Fidel es el hombre que se mantiene firme ante los virajes, teniendo a mano con rapidez una estrategia nueva para la nueva situación. Así ha ocurrido ante cada derrota que hubiese confundido a cualquiera. No se amilanó cuando el imperialismo decretó el bloqueo, ni cuando la derrota en la Zafra del 70 frustró las pretensiones de darle a la Revolución un grado de soberanía económica mayor; mucho menos cuando la caída del campo socialista y, poco después, de la Unión Soviética, dejó a Cuba literalmente en el aire. Ha sabido Fidel manejar las crisis económicas sin sacrificar importantes conquistas populares, aunque también es cierto que para aquellos que añoran la prosperidad de los mercados por encima de todo, Fidel no pudo exhibir pericia de economista. No le perdonaban estos el dinero que dedicaba a la ideología y a la ayuda internacionalista. Deberían perdonarle que no haya logrado un país como lo intenta Raúl, próspero. No entienden quizás que la lucha de la Revolución pasa por cambiar de raíz el modo de vida consumista, la manía acumulativa de riquezas que la burguesía le imprime a la sociedad toda. No habrá sido una vocación de sacrificio inútil, sino un fino sentido de la responsabilidad política y social lo que le hizo perseverar tanto en los 60 como en los 90 ante las adversidades de la crisis. El mismo sentido le hizo perseverar en su concepción del partido único, cuando toda la socialdemocracia amiga de Cuba o no tanto le recomendaba el pluripartidismo. Hoy que la cercanía de amistades peligrosas nos preocupa, deberíamos no olvidar estas cuestiones.

Por último, Fidel se ha ido de la vida invicto frente al imperio. Haber tenido que lidiar con el país más poderoso de la Tierra acrecentó su grandeza de líder contemporáneo. Eisenhower, Kennedy, Johnson, Nixon, Ford, Carter, Reagan, Bush padre, Clinton, Bush W, Obama: once presidentes de EE.UU. no dieron descanso a Cuba, y Fidel tuvo que estar atento a cada movimiento de agresión para dar una respuesta a tono con la circunstancia.
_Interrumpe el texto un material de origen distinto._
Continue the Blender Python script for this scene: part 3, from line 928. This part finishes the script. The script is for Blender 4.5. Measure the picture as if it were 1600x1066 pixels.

Ni siquiera Obama, quien decidió cortar la política de aislamiento entre los dos países, dio paz a las relaciones, aplicando el bloqueo con mayor rigor que sus antecesores. Hoy que se abren todas las incógnitas ante la próxima administración, el ejemplo de Fidel manejando situaciones de conflictos tiene que estar presente permanentemente. El momento largamente esperado por los enemigos de la Revolución tiene que pasar como un día más en la construcción de las relaciones con el vecino del Norte.

El legado del Comandante es amplio. El mejor homenaje es estudiar su pensamiento, enriquecer las políticas actuales con lo mejor de lo que Fidel tiene que decir al cubano contemporáneo. Ahí estará él, despojado de la aureola de santo, con su estatua humana, con su obsesión de Revolución, como Martí, como Lenin, pero llenando su atención de ideas ante cada problema. Insustituible en sus métodos, pleno de conceptos para enderezar políticas. Con la capacidad de los grandes para aglutinar gente, para construir pueblos.

Esta medianoche del 25 de noviembre de 2016 ha ocurrido algo: Raúl ha dado al pueblo la noticia que nunca quiso oír. Cuba duerme. En Santa Clara los rockeros aún disfrutan su festival, es evidente que aún no lo saben. Llaman los más allegados. Estamos ante la Historia. Le ha tomado a la televisión cubana unas horas para adaptar su programación al duelo que a partir de hoy 26 vivirá el pueblo. El desvelo me ha hecho escribir el homenaje que no logré consumar en la celebración de sus noventa en agosto.

Fidel ha muerto. ¡Viva Fidel y la Revolución que inspiró!